What it means is we don’t push our ego-produced agenda to the change. This actually accelerates the natural changes. It also means we learn balance in this naturally changing, moving energy, like you do in surfing. Or even riding a bike.

When you are riding a bike, you are heading to a certain direction. Try balancing a bike without moving ahead — it’s really hard. But then, you don’t want to dictate how the course should be like — you want to enjoy the ride while moving to a certain direction, rather than using the ride ( =life) as a means to get somewhere.

The Law of Attraction is really about feeling good about yourself right now and using this power of love to experience even more love. Yes, you want to have intentions, but it’s also true that it works best when you surrender.

Glitch in the life simulation game

Letting go of judgments is baffling. We are so well trained in making judgments that the function is our second nature. The minute we think we let go of judgment, we find it in ourselves again. We find ourselves in the same old pattern and strangely familiar old challenges.

It’s like being in the nick of an old record. (Remember the music records? Before downloads, and before CDs, there were something called records. . .) Something skips, and we are back to the same part of the music again. Over and over.

It’s a glitch in this life simulation game we are in.

How can we fix this glitch? With the damaged record, we picked up the needle and moved it on, but how can we move on to the next part of the “LIFE” game?

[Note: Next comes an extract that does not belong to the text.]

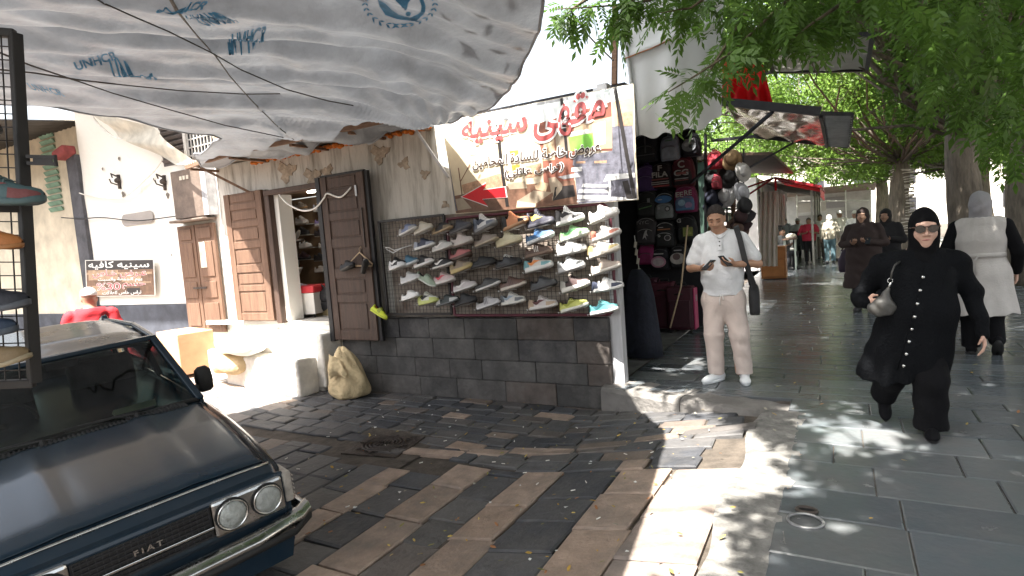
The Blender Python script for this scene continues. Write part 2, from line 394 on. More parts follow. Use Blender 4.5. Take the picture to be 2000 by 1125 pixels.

I don’t have a complete answer. If you do, please write in the comment. In the meantime, I will keep doing my part of letting go of my judgments and healing the part I have ignored. In other words, I’ll see how I can love my problems and embrace destruction (not about violence, but as in transformation). Maybe I will chant the mantra, too. Deva Premal writes, “”This mantra unifies us within. When there is oneness, there are no obstacles.”